Beautiful, honest post! I saw get these emotions and the deep despair you’ve felt. Hope is not something elusive, but it feels like it when we’re stuck in a period of depression. While I would never like to go back, I know that period was also a time of great spiritual growth!
Thank you, Julie! I agree, I wouldn’t wish what I went through on my worst enemy, but I also wouldn’t change my story. There is growth in the midst of struggle.
I’ve been going through a rough few years with, what I can see, no end in sight. I keep turning to John 16:33 in desperate need of peace. Thank you for sharing your story here Jenny. God bless!
“I have told you all this so that you may have peace in me. Here on earth you will have many trials and sorrows. But take heart, because I have overcome the world.”
John 16:33 NLT
Yes, thank you for sharing Laura! I continually have to remind myself that we are told in the Bible to expect trials and sorrow…yet, I continually expect a happy, easy life. Finding peace and true joy in the midst of trials – that is such a gift. Keep holding out for that peace!

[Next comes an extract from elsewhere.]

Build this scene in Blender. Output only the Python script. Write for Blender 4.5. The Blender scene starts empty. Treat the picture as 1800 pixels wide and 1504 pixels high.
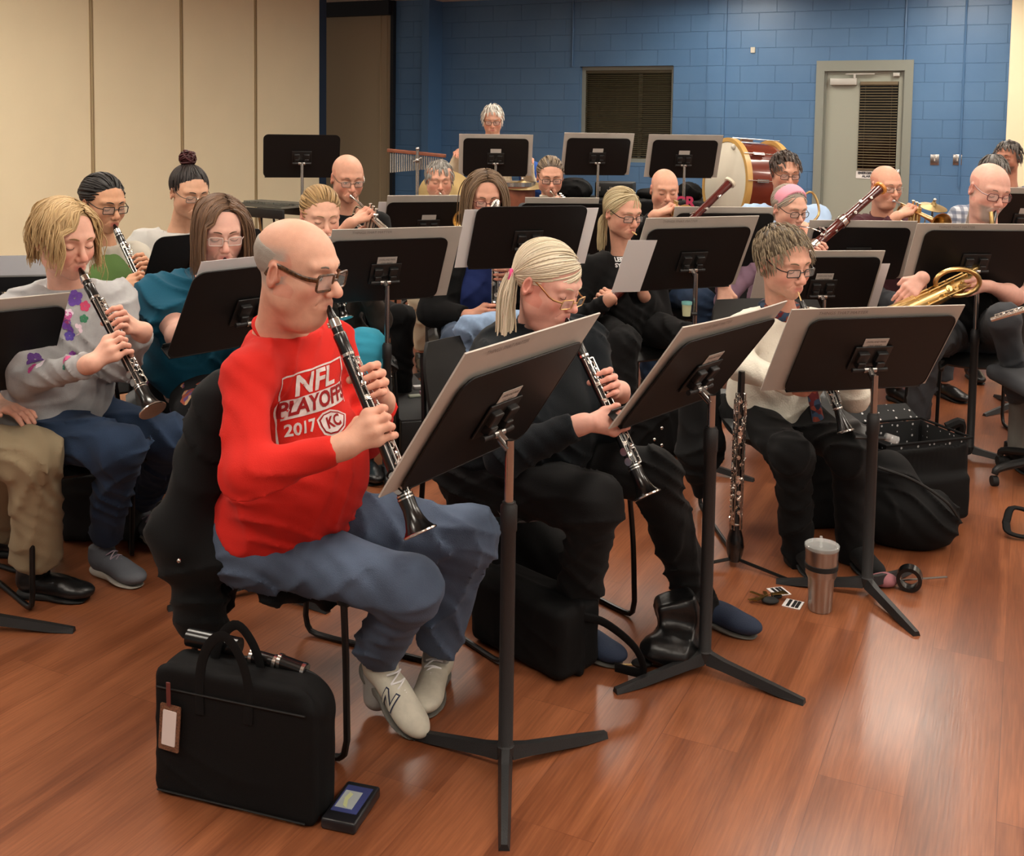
import bpy, bmesh, math, random
import numpy as np
from mathutils import Vector as V, Matrix, Euler
from mathutils.bvhtree import BVHTree

sc = bpy.context.scene
COL = sc.collection
rnd = random.Random(7)

# ---------------------------------------------------------------- camera
FPX, PX0, PY0, CAMH = 1900.0, 900.0, 360.0, 1.5
cam = bpy.data.cameras.new('camera')
cam.sensor_fit = 'HORIZONTAL'; cam.sensor_width = 36.0
cam.lens = 36.0 * FPX / 1800.0
cam.shift_y = -(752.0 - PY0) / 1800.0
cam.clip_start = 0.05; cam.clip_end = 60
cam_o = bpy.data.objects.new('camera', cam); COL.objects.link(cam_o)
PITCH, ROLL = math.radians(4.2), math.radians(0.8)
RC = (Matrix.Rotation(math.radians(90) - PITCH, 3, 'X') @ Matrix.Rotation(ROLL, 3, 'Z'))
cam_o.matrix_world = Matrix.Translation((0, 0, CAMH)) @ RC.to_4x4()
sc.camera = cam_o

def P(px, py, Y):
    "world point seen at pixel (px,py) of the photograph, Y metres in front of the camera"
    d = RC @ V(((px - PX0) / FPX, -(py - PY0) / FPX, -1.0))
    d = d * (Y / d.y)
    return V((d.x, d.y, d.z + CAMH))
def F(px, py, z=0.0):
    "world point seen at pixel on the horizontal plane of height z"
    d = RC @ V(((px - PX0) / FPX, -(py - PY0) / FPX, -1.0))
    k = (z - CAMH) / d.z
    return V((d.x * k, d.y * k, z))

# ---------------------------------------------------------------- world and exposure
w = bpy.data.worlds.new('world'); sc.world = w; w.use_nodes = True
w.node_tree.nodes['Background'].inputs[0].default_value = (1.0, 0.93, 0.84, 1)
w.node_tree.nodes['Background'].inputs[1].default_value = 0.27
sc.view_settings.view_transform = 'Standard'; sc.view_settings.look = 'None'
sc.view_settings.gamma = 1.0; sc.view_settings.use_curve_mapping = False
sc.view_settings.exposure = 0.0
LAMP = 22.5            # emission of the ceiling troffers
LIGHTS = [(u, d) for d in (-.3, 2.6, 5.5, 8.4, 11.3) for u in (-5.6, -3.15, -.7, 1.75, 4.2) if not (u < -5 and d > 8)]
RTH = math.radians(25.5)                     # the room is turned against the view
RD = V((math.sin(RTH), math.cos(RTH), 0))     # along the left wall, away
RR = V((math.cos(RTH), -math.sin(RTH), 0))    # along the back wall, to the right
BW0 = P(1500, 300, 12.2); BW0.z = 0           # a point at the foot of the back wall
LW0 = P(562, 300, 12.9); LW0.z = 0            # a point at the foot of the left wall (its far end)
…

The truth is I am incredibly sad. My mom is dying and as much as I love Jesus and she loves Jesus my heart is breaking to think I will not be able to pick up the phone and hear her voice or her contagious laughter. I’m thankful Jesus is our hope and I know one day I will be able to see her again. It is like you said, Joy comes in the morning, I’m just wondering how many mornings I will have to wait to see her again.
I’m so sorry Sheila. I can’t even imagine. Death is such a difficult part of life and not something God ever intended for His creation to experience. Will be praying for you and your family as you enter this time of weeping.
“Let’s stop curating our lives. Let’s stop pretending that we have it all together and nothing bothers us.” I genuinely think if more men and women did this, we’d all be better for it. #transparency
Yes, it can be so difficult to live vulnerable and transparent lives. I catch myself so many times crafting what I want others to see and yet I know that what people really need to see is imperfection.